start RECORDS SUPPLIED

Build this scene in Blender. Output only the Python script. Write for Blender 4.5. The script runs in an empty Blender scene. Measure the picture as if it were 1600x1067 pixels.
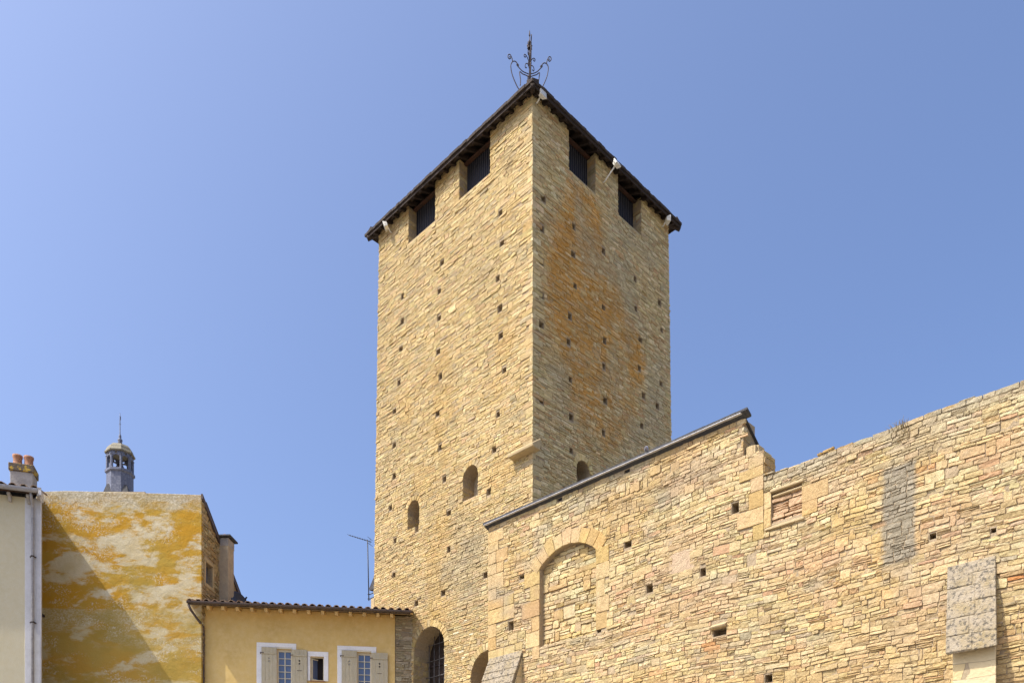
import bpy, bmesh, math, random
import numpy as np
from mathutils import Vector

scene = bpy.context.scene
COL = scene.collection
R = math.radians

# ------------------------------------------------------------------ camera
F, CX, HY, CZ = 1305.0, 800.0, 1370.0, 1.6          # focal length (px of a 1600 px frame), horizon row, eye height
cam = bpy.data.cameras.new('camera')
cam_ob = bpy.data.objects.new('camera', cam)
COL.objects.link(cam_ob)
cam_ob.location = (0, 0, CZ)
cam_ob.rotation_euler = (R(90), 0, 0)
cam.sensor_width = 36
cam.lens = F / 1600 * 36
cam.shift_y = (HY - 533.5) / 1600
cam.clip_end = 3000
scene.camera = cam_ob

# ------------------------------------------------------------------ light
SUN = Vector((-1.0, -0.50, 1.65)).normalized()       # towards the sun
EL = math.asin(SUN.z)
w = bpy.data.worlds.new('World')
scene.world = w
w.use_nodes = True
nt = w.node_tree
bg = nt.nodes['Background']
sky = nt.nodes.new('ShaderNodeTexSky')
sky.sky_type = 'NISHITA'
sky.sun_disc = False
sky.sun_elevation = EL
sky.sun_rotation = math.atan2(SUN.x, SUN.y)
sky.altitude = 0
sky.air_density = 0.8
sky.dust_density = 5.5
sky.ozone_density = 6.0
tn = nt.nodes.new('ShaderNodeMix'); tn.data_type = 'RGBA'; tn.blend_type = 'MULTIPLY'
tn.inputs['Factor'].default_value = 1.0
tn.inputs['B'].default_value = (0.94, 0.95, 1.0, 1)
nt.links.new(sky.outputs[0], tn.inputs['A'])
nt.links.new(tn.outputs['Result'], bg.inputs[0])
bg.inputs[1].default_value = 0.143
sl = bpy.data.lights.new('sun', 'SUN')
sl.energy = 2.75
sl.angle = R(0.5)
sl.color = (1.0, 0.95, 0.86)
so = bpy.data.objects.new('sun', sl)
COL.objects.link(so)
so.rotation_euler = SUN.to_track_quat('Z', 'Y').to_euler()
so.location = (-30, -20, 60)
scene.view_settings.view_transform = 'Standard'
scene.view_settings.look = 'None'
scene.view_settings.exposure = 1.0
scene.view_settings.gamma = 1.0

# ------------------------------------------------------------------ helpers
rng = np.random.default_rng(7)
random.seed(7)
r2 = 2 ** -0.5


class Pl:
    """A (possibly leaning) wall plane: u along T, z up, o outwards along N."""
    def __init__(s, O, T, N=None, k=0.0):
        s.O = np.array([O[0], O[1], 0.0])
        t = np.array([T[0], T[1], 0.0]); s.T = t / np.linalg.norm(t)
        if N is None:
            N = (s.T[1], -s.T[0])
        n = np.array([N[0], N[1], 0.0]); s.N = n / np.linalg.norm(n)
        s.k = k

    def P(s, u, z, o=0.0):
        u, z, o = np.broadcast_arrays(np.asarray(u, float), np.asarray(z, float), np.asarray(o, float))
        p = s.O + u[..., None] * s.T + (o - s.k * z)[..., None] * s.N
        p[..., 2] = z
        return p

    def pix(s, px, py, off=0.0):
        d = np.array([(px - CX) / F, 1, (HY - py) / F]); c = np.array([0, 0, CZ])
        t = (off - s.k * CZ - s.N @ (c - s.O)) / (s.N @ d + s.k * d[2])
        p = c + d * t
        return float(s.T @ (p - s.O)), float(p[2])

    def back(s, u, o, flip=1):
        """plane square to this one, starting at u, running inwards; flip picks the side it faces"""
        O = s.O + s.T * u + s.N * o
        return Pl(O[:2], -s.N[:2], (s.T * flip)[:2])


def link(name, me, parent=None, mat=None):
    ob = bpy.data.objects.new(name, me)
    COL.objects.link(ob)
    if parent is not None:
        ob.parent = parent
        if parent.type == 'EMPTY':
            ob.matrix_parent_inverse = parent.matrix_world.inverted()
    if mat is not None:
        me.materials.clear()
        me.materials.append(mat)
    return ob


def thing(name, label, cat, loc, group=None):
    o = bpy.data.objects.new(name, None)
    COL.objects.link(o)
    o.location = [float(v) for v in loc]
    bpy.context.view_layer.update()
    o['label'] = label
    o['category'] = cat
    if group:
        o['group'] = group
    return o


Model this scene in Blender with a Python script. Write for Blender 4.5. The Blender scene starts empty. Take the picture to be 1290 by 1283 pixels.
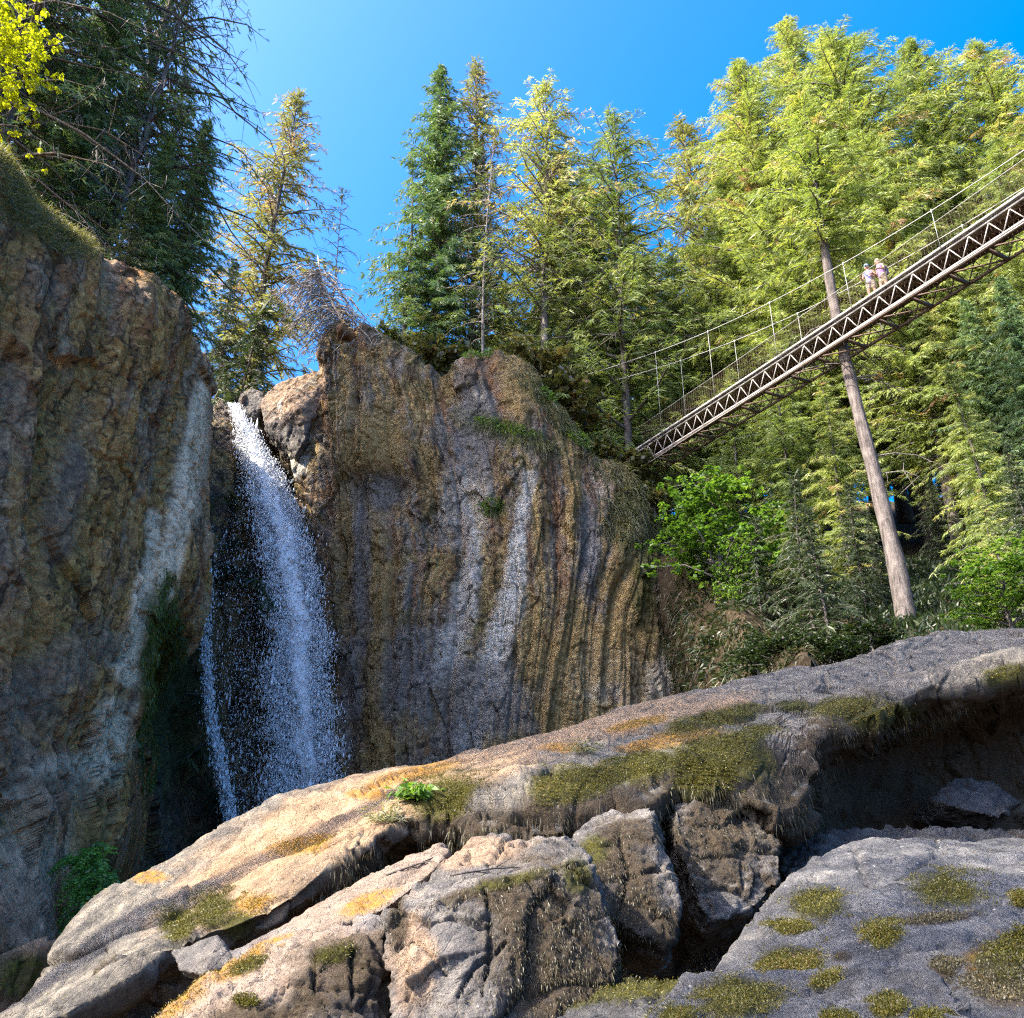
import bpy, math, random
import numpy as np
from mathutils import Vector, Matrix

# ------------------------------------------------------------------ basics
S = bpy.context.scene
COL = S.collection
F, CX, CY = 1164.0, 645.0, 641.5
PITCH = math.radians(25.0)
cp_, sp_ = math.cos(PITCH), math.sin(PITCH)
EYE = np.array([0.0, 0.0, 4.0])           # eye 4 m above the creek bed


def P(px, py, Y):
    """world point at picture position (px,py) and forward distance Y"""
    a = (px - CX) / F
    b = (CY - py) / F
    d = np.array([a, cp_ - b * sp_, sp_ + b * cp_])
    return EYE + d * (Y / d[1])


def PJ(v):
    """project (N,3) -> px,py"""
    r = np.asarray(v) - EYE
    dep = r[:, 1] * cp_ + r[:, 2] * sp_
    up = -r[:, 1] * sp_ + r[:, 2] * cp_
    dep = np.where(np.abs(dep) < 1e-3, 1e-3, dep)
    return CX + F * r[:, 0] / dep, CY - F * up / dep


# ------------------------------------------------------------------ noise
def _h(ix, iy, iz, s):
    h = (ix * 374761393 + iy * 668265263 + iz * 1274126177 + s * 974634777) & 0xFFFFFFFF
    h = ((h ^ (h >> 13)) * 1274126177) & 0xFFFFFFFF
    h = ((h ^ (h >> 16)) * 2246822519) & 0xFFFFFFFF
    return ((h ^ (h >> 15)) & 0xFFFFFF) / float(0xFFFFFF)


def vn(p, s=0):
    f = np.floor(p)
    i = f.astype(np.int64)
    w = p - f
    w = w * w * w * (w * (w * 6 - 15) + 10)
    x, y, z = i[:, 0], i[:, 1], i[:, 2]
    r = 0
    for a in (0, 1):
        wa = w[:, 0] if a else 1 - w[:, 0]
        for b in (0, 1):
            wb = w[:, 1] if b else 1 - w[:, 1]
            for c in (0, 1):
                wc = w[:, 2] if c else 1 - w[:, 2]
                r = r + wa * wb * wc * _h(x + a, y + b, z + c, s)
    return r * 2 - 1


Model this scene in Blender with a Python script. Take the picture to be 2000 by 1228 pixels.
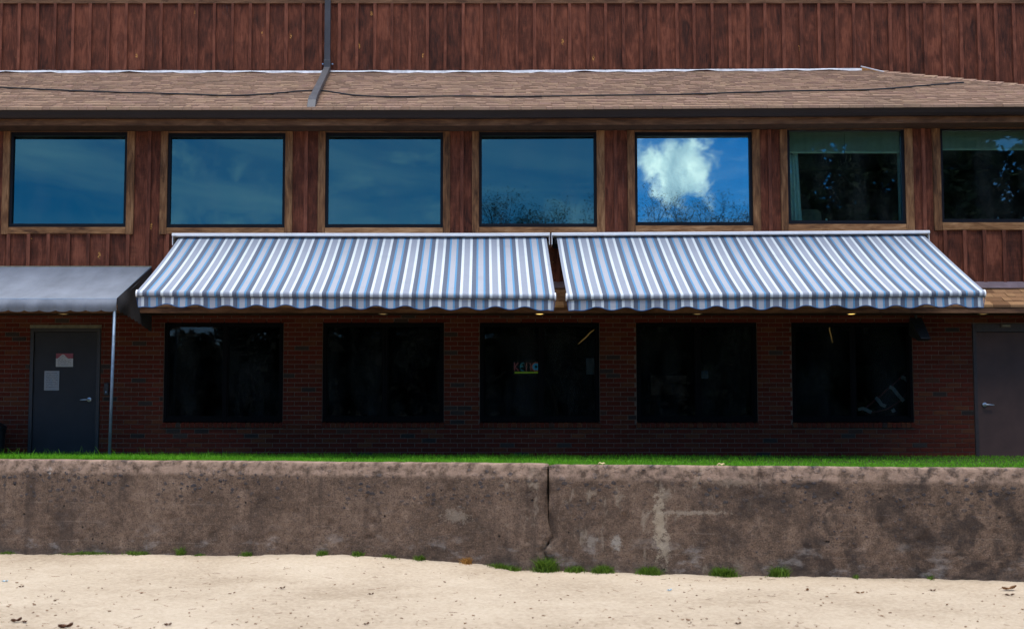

end RECORDS SUPPLIED

**GOAL:** Reproduce only the lines running from the beginning of the entries above to the line holding "scene.camera = cam_ob", inclusive. Pictures stay out of the copy.

**SOLUTION FOR THIS TASK:**
Build this scene in Blender. Output only the Python script. Write for Blender 4.5. The script runs in an empty Blender scene. Measure the picture as if it were 1600x1067 pixels.
import bpy, bmesh, math, random
import numpy as np
from mathutils import Vector

scene = bpy.context.scene
COL = scene.collection
R = math.radians

# ------------------------------------------------------------------ camera
F, CX, HY, CZ = 1305.0, 800.0, 1370.0, 1.6          # focal length (px of a 1600 px frame), horizon row, eye height
cam = bpy.data.cameras.new('camera')
cam_ob = bpy.data.objects.new('camera', cam)
COL.objects.link(cam_ob)
cam_ob.location = (0, 0, CZ)
cam_ob.rotation_euler = (R(90), 0, 0)
cam.sensor_width = 36
cam.lens = F / 1600 * 36
cam.shift_y = (HY - 533.5) / 1600
cam.clip_end = 3000
scene.camera = cam_ob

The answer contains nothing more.